Ghibli’den birkaç tane tedirgin edici sahnesi olsa da bol kedili, yaratıcı bir fantastik macera.
Lise öğrencisi Haru derslerine yetişme telaşı ve yeni başlayan flört heyecanlarıyla başetmeye çalışırken kendisini bambaşka sorunların içinde bulacaktır. Arkadaşıyla birlikte okuldan evine doğru yürürken bir kedinin hayatını kurtarır.

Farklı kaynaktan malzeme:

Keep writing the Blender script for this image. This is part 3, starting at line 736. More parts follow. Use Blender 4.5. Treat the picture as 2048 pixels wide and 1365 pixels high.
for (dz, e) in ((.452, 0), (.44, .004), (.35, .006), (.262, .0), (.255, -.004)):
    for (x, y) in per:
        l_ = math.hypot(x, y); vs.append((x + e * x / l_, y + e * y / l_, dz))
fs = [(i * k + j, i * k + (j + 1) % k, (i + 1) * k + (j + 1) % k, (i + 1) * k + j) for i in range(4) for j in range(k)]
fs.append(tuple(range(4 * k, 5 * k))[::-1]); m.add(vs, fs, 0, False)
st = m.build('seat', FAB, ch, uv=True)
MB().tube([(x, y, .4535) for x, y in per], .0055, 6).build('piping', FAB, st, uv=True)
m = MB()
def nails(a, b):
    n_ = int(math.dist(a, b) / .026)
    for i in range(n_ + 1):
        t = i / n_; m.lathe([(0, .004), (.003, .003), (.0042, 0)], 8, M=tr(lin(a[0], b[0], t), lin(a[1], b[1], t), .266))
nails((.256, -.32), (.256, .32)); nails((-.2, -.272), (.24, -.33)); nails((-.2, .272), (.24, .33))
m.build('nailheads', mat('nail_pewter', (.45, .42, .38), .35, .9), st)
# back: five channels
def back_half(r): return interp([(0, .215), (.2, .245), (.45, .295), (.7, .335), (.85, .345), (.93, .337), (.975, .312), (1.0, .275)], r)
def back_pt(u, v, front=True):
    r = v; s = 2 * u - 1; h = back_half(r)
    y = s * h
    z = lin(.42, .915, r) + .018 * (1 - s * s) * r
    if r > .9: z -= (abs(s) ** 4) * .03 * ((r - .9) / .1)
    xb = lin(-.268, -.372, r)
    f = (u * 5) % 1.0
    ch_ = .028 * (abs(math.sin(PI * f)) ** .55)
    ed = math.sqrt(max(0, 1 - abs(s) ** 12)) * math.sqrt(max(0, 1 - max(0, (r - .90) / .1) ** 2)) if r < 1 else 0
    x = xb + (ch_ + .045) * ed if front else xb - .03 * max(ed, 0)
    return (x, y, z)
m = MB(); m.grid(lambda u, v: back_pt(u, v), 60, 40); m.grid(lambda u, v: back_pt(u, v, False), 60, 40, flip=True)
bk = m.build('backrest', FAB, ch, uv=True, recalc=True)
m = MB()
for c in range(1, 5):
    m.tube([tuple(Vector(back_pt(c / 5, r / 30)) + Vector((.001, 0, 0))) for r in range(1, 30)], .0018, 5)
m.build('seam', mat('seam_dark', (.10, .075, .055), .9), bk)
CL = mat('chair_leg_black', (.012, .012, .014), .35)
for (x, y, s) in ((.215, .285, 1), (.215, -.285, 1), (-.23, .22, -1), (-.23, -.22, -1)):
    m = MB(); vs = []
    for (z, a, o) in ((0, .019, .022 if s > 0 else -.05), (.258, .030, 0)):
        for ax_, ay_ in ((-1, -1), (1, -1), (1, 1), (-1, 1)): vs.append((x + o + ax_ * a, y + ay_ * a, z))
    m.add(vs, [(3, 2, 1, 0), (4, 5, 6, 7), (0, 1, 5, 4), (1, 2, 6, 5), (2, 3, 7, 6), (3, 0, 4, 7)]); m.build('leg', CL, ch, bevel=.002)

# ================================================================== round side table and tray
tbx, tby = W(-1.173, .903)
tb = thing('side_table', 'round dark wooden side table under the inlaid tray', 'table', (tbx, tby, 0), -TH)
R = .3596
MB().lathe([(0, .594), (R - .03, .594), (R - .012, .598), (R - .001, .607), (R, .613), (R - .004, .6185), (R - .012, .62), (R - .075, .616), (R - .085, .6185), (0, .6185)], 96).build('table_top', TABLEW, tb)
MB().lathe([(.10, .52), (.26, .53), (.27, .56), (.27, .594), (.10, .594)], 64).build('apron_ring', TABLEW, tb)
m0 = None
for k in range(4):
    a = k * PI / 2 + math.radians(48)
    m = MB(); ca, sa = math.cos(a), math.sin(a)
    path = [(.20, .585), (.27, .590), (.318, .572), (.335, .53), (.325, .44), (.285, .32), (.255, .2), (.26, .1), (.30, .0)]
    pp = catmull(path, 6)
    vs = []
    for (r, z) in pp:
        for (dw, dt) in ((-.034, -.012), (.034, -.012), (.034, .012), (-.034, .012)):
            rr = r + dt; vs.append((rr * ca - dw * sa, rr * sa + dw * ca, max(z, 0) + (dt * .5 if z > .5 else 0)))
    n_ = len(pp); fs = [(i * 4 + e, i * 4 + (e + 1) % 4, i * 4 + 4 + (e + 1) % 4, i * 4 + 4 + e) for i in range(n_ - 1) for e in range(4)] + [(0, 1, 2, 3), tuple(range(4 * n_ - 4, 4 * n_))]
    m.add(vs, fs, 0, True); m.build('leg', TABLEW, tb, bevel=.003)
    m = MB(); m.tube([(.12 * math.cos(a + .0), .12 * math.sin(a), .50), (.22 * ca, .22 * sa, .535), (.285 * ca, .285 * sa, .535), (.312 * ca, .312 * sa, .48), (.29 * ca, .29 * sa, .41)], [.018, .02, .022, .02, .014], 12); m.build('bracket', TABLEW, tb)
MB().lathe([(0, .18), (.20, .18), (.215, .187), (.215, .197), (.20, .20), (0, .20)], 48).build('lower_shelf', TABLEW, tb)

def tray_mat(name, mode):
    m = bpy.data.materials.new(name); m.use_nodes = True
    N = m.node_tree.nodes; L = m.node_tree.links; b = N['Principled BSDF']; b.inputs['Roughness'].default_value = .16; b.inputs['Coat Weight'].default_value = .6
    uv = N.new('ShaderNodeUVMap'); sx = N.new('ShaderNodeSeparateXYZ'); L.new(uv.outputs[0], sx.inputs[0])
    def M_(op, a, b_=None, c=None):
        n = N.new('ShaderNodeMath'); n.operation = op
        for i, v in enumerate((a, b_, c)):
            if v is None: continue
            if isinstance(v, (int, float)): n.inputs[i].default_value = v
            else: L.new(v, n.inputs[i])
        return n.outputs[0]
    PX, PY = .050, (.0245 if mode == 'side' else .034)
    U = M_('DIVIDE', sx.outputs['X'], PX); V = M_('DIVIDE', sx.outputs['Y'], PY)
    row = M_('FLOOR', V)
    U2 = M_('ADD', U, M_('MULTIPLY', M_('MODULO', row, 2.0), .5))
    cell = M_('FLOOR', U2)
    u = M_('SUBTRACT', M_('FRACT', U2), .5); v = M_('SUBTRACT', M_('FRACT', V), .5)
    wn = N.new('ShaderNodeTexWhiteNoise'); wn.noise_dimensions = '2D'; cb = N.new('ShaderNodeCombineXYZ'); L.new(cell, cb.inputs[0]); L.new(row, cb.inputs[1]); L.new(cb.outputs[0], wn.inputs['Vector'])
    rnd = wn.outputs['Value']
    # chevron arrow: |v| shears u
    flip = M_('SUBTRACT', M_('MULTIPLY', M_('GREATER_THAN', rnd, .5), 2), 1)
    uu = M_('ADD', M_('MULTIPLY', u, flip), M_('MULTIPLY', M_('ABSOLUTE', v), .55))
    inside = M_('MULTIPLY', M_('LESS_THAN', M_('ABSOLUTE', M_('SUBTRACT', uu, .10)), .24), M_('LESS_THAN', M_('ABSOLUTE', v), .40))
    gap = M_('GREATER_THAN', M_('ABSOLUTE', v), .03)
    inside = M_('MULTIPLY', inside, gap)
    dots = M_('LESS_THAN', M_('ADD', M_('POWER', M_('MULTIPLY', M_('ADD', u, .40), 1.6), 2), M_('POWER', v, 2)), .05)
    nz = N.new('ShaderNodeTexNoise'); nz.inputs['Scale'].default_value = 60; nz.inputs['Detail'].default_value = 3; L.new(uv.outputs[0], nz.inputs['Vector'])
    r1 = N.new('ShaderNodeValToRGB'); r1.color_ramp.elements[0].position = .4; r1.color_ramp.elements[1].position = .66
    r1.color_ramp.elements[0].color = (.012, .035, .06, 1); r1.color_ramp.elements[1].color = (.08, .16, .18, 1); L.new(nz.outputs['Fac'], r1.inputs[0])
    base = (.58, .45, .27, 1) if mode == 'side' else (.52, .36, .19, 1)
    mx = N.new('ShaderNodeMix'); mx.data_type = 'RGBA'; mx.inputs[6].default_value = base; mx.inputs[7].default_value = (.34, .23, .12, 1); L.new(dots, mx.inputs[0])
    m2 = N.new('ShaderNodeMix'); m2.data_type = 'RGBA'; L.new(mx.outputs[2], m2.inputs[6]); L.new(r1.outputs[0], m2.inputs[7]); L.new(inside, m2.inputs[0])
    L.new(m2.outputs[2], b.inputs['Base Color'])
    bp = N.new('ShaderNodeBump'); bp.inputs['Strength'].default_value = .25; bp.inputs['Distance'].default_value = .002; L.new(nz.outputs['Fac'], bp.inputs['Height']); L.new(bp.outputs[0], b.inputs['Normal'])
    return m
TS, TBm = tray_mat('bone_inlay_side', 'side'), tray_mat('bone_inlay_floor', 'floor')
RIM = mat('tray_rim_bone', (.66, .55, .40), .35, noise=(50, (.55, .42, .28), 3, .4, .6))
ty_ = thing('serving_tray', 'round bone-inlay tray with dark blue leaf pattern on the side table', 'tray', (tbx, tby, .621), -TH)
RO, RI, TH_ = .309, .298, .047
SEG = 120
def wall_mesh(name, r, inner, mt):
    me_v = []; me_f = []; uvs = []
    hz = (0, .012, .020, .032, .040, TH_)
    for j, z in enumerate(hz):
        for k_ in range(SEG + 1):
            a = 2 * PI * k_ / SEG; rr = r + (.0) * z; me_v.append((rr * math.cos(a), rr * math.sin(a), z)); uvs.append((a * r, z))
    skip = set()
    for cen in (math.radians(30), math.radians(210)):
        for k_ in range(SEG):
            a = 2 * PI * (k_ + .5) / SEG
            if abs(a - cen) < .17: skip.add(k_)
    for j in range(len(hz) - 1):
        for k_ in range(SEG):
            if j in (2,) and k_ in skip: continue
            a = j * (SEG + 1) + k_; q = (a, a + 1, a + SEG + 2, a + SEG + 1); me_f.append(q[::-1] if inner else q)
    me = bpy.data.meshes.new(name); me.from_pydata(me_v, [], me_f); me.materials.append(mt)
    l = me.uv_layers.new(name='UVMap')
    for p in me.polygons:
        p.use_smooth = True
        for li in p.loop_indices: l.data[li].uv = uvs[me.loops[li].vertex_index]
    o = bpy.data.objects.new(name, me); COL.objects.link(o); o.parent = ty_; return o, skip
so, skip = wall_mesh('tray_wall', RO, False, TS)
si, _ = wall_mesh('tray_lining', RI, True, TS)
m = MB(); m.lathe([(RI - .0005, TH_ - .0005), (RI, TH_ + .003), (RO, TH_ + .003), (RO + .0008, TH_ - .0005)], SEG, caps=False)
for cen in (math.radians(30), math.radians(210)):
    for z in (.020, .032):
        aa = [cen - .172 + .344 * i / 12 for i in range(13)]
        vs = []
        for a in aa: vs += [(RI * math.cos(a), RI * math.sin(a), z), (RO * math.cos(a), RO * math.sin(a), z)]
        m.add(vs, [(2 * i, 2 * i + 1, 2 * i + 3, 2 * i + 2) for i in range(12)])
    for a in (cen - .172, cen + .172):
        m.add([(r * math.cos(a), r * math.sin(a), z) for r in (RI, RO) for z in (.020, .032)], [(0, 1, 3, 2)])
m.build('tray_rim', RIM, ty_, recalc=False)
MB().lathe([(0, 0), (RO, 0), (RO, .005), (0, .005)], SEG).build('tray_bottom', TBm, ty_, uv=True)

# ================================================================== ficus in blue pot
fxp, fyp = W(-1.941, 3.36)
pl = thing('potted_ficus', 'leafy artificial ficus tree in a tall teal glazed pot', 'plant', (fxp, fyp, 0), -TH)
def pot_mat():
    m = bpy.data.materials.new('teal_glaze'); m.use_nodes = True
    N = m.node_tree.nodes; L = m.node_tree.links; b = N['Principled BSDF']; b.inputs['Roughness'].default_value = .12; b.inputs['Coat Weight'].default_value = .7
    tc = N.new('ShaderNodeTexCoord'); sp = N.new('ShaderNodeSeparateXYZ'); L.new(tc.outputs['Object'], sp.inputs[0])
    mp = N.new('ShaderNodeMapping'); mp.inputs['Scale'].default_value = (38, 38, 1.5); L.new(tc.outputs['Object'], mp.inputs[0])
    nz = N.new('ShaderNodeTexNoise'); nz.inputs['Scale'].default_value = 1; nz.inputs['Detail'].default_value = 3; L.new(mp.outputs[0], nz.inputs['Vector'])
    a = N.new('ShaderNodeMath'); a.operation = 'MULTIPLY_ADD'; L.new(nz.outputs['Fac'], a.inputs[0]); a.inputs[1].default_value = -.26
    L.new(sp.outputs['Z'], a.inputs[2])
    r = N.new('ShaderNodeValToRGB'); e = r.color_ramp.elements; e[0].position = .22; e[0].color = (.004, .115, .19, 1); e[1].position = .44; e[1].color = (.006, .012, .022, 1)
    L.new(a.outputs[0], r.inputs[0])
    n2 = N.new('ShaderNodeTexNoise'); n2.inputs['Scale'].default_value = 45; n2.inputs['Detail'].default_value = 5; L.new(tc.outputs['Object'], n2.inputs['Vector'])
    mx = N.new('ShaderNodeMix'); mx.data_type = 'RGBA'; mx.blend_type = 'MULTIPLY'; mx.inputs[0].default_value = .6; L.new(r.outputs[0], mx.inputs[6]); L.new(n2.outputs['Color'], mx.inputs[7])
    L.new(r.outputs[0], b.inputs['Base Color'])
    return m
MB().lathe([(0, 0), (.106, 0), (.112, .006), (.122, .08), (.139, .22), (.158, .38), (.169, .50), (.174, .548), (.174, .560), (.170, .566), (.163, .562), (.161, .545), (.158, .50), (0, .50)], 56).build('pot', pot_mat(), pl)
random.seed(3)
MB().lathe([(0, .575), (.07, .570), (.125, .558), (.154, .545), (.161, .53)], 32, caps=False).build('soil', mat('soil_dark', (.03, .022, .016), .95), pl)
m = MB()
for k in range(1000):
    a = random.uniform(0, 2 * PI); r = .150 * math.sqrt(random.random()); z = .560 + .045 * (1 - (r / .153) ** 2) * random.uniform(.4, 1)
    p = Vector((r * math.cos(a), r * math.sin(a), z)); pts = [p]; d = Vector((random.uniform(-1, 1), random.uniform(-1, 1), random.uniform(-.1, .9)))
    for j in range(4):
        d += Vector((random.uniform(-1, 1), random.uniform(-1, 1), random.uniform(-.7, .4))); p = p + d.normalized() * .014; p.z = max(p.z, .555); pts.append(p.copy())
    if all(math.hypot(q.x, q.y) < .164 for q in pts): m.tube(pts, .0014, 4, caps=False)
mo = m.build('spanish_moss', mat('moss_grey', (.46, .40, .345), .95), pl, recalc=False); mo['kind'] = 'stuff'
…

Sonra inanılmaz bir şey olur ve kedi iki ayağının üzerine kalkarak Haru’ya teşekkür eder, minnettarlığını ona yakında göstereceğini söyler.
Kurtardığı kedi Kediler Krallığı’nın prensi Lune’dir ve onun kral babası ihtişamlı bir şekilde Haru’yu mahallesinde ziyaret eder. Müteşekkirliğini ona kedilerin hoşuna giden şeylerle ödemeye çalışır en başta, ama insanların zevklerinin kedilerden çok farklı olduğunu anlayınca başka bir yol bulur. Haru’yu oğluna eş olarak alıp onu prenses yapacaktır! Haru’nun aklı karışır, bir an prenses olmanın cazibesine kapılsa da bu teklifi kabul ettiğinde yavaş yavaş kediye dönüşeceğini pek düşünmemiştir.
Neyse ki gizemli bir sesin yönlendirmesi sayesinde şişman, tatlı düşkünü Muta, kibar ve cesur bir kedi olan Baron Humbert von Jikkingen ve karga Toto’yla tanışır. Bu üçlü, Haru evlendirilmek üzere Kediler Krallığı’na kaçırıldığında hemen harekete geçer.